No mencionan el Maracaná, o las playas de Río de Janeiro, ni a Messi, ni a Neymar, o el descalabro de España y Portugal, el bailecito de los colombianos, ni la angustia en el partido de Estados Unidos contra Bélgica, ni la tristeza de México, ni al portero Tim Howard, o la mordida de Suárez. Todos siguen sus vidas como si nada pasara. O sea, como si vivieran en el planeta Neptuno.
Anoche, antes de irme a acostar, fui a darle un beso a Nataly. Dejó por un instante el celular, apartó el Ipod 5, se quitó los headphones y, suavemente, mirándome a los ojos, preguntó:
─ Apo, tenemos hambre, ¿cuándo van a cocinar algo?
─ Pero no pueden tener hambre ─ le respondí ─ en esta casa hay de todo para comer.
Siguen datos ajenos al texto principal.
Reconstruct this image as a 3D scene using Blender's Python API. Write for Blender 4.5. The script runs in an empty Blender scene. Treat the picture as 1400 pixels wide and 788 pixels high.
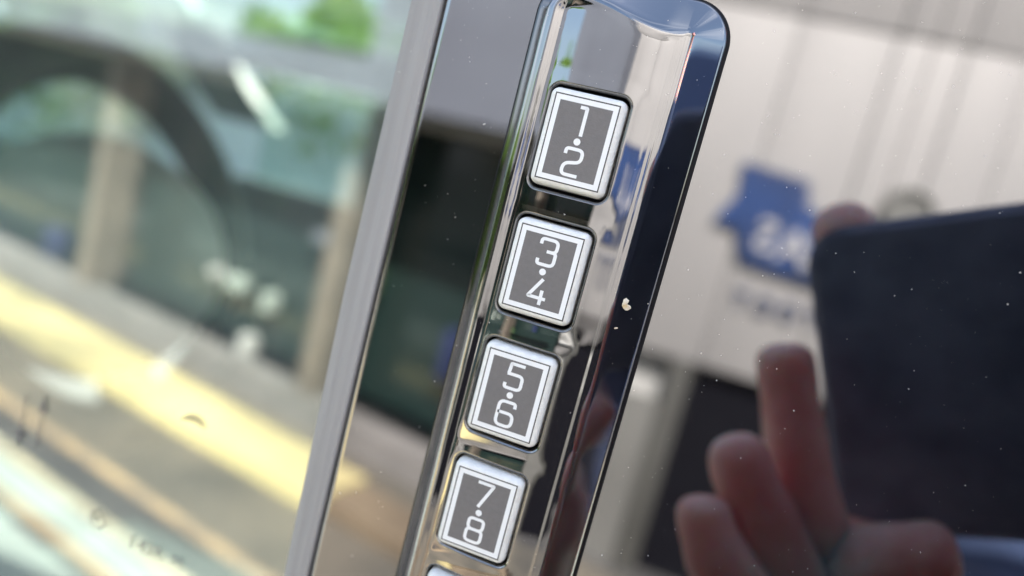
import bpy, bmesh, math, random
from mathutils import Vector, Matrix
from mathutils.geometry import delaunay_2d_cdt
R = math.radians
random.seed(7)
SC = bpy.context.scene
COL = SC.collection

# ------------------------------------------------------------------ camera
# camera pose solved from the keypad's own corners (metres; pillar trim lies in Y = 0, ground in Z = 0)
RIGHT = Vector((0.93646452, 0.24732678, 0.24872406))
DOWN = Vector((0.27508816, -0.07790776, -0.95825721))
FWD = Vector((-0.21762513, 0.96579493, -0.14099453))
EYE = Vector((18.4413, -97.7589 - 4.5, -7.0475 + 1150)) * .001
cam = bpy.data.cameras.new('camera'); co = bpy.data.objects.new('camera', cam); COL.objects.link(co)
m = Matrix.Identity(4)
for i in range(3):
    m[i][0] = RIGHT[i]; m[i][1] = -DOWN[i]; m[i][2] = -FWD[i]; m[i][3] = EYE[i]
co.matrix_world = m
cam.sensor_width = 36; cam.lens = 1000 / 1400 * 36
cam.clip_start = .005; cam.clip_end = 500
cam.dof.use_dof = True; cam.dof.focus_distance = .0985; cam.dof.aperture_fstop = 8.0
cam.dof.aperture_blades = 0
SC.camera = co

# ------------------------------------------------------------------ sky, sun, exposure
SUN_EL, SUN_AZ = R(50), R(14)          # sun stands over the far side of the car
w = bpy.data.worlds.new('World'); SC.world = w; w.use_nodes = True
nt = w.node_tree; bg = nt.nodes['Background']
sky = nt.nodes.new('ShaderNodeTexSky'); sky.sky_type = 'NISHITA'; sky.sun_disc = False
sky.sun_elevation = SUN_EL; sky.sun_rotation = SUN_AZ; sky.dust_density = 3.5; sky.air_density = 1.2; sky.ozone_density = .6
tcw = nt.nodes.new('ShaderNodeTexCoord'); nw = nt.nodes.new('ShaderNodeTexNoise'); nw.inputs['Scale'].default_value = 2.6; nw.inputs['Detail'].default_value = 8; nw.inputs['Roughness'].default_value = .6
nt.links.new(tcw.outputs['Generated'], nw.inputs['Vector'])
rw = nt.nodes.new('ShaderNodeValToRGB'); rw.color_ramp.elements[0].position = .52; rw.color_ramp.elements[1].position = .72
nt.links.new(nw.outputs[0], rw.inputs[0])
mw = nt.nodes.new('ShaderNodeMixRGB'); mw.inputs[2].default_value = (5.0, 5.3, 6.0, 1)      # thin cloud
nt.links.new(rw.outputs[0], mw.inputs[0]); nt.links.new(sky.outputs[0], mw.inputs[1]); nt.links.new(mw.outputs[0], bg.inputs[0]); bg.inputs[1].default_value = .09
sl = bpy.data.lights.new('sun', 'SUN'); sl.energy = 4.2; sl.angle = R(.5); sl.color = (1, .95, .87)
so = bpy.data.objects.new('sun', sl); COL.objects.link(so)
sd = Vector((math.sin(SUN_AZ) * math.cos(SUN_EL), math.cos(SUN_AZ) * math.cos(SUN_EL), math.sin(SUN_EL)))
so.rotation_euler = sd.to_track_quat('Z', 'Y').to_euler(); so.location = (0, 6, 8)
SC.view_settings.view_transform = 'Standard'; SC.view_settings.look = 'None'
SC.view_settings.exposure = 2.8; SC.view_settings.gamma = 1
SC.render.engine = 'CYCLES'
SC.cycles.use_denoising = True
SC.cycles.max_bounces = 10; SC.cycles.glossy_bounces = 6; SC.cycles.transparent_max_bounces = 12
SC.cycles.sample_clamp_indirect = 6

# ------------------------------------------------------------------ helpers
def ray(px, py):
    return RIGHT * ((px - 700) / 1000) + DOWN * ((py - 394) / 1000) + FWD
def at(px, py, Y):                      # world point on the plane Y (behind the pillar trim when Y > 0)
    d = ray(px, py); return EYE + d * ((Y - EYE.y) / d.y)
def refl(px, py, Y):                    # a thing seen mirrored in the trim stands at -Y
    p = at(px, py, Y); return Vector((p.x, -p.y, p.z))
def mirz(px, py, depth):                # same with a depth along the view axis (metres)
    p = EYE + ray(px, py) * depth; return Vector((p.x, -p.y, p.z))

def material(name, base, rough=.5, metal=0., spec=.5, **k):
    mt = bpy.data.materials.new(name); mt.use_nodes = True
    b = mt.node_tree.nodes['Principled BSDF']
    b.inputs['Base Color'].default_value = (*base, 1); b.inputs['Roughness'].default_value = rough
    b.inputs['Metallic'].default_value = metal; b.inputs['Specular IOR Level'].default_value = spec
    for kk, v in k.items(): b.inputs[kk.replace('_', ' ')].default_value = v
    return mt
def noisy(mt, c1, c2, scale=5., detail=6, bump=0., bscale=None, stretch=None, lo=.35, hi=.65, rough=None):
    t = mt.node_tree; b = t.nodes['Principled BSDF']
    tc = t.nodes.new('ShaderNodeTexCoord'); mp = t.nodes.new('ShaderNodeMapping')
    t.links.new(tc.outputs['Object'], mp.inputs[0])
    if stretch: mp.inputs['Scale'].default_value = stretch
    n = t.nodes.new('ShaderNodeTexNoise'); n.inputs['Scale'].default_value = scale; n.inputs['Detail'].default_value = detail
    t.links.new(mp.outputs[0], n.inputs['Vector'])
    r = t.nodes.new('ShaderNodeValToRGB'); r.color_ramp.elements[0].position = lo; r.color_ramp.elements[1].position = hi
    r.color_ramp.elements[0].color = (*c1, 1); r.color_ramp.elements[1].color = (*c2, 1)
    t.links.new(n.outputs[0], r.inputs[0]); t.links.new(r.outputs[0], b.inputs['Base Color'])
    if bump:
        n2 = t.nodes.new('ShaderNodeTexNoise'); n2.inputs['Scale'].default_value = bscale or scale; n2.inputs['Detail'].default_value = 4
        t.links.new(mp.outputs[0], n2.inputs['Vector'])
        bu = t.nodes.new('ShaderNodeBump'); bu.inputs['Strength'].default_value = bump; bu.inputs['Distance'].default_value = .001
        t.links.new(n2.outputs[0], bu.inputs['Height']); t.links.new(bu.outputs[0], b.inputs['Normal'])
    return mt

def link(name, me, mats, parent=None):
    o = bpy.data.objects.new(name, me); COL.objects.link(o)
    if not isinstance(mats, (list, tuple)): mats = [mats]
    for x in mats:
        if x.name not in me.materials: me.materials.append(x)
    if parent: o.parent = parent
    return o
def empty(name, loc=(0, 0, 0)):
    o = bpy.data.objects.new(name, None); COL.objects.link(o); o.location = loc; o.empty_display_size = .05; return o
def tag(o, label=None, cat=None, group=None, kind=None):
    if label: o['label'] = label
    if cat: o['category'] = cat
    if group: o['group'] = group
    if kind: o['kind'] = kind
    return o
def mesh(name, vs, fs, smooth=False):
    me = bpy.data.meshes.new(name); me.from_pydata([tuple(v) for v in vs], [], fs); me.update()
    if smooth: me.polygons.foreach_set('use_smooth', [True] * len(me.polygons))
    return me
def fix(me):
    b = bmesh.new(); b.from_mesh(me); bmesh.ops.recalc_face_normals(b, faces=b.faces); b.to_mesh(me); b.free(); return me
def box(x0, x1, y0, y1, z0, z1, bev=0., seg=2):
    b = bmesh.new(); bmesh.ops.create_cube(b, size=1)
    for v in b.verts:
        v.co = Vector((x0 + (v.co.x + .5) * (x1 - x0), y0 + (v.co.y + .5) * (y1 - y0), z0 + (v.co.z + .5) * (z1 - z0)))
    if bev: bmesh.ops.bevel(b, geom=b.edges[:], offset=bev, segments=seg, profile=.5, affect='EDGES')
    me = bpy.data.meshes.new('box'); b.to_mesh(me); b.free()
    if bev: 
        me.polygons.foreach_set('use_smooth', [True] * len(me.polygons)); me.set_sharp_from_angle(angle=R(40))
    return me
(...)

─ Apo ─ volvió a la carga mi linda nieta ─ I mean comer, carne, arroz, papitas fritas; no hot dogs, no paqueticos de papitas, no cereal con leche, you know.
─ ¡Ah, es eso!─ respondí distraídamente- Será después del 13, cuando se acabe el mundial... good night mi niña.
Después cerré la puerta de su cuarto y me fui al mío, rumiando la frustración por la derrota de mi equipo.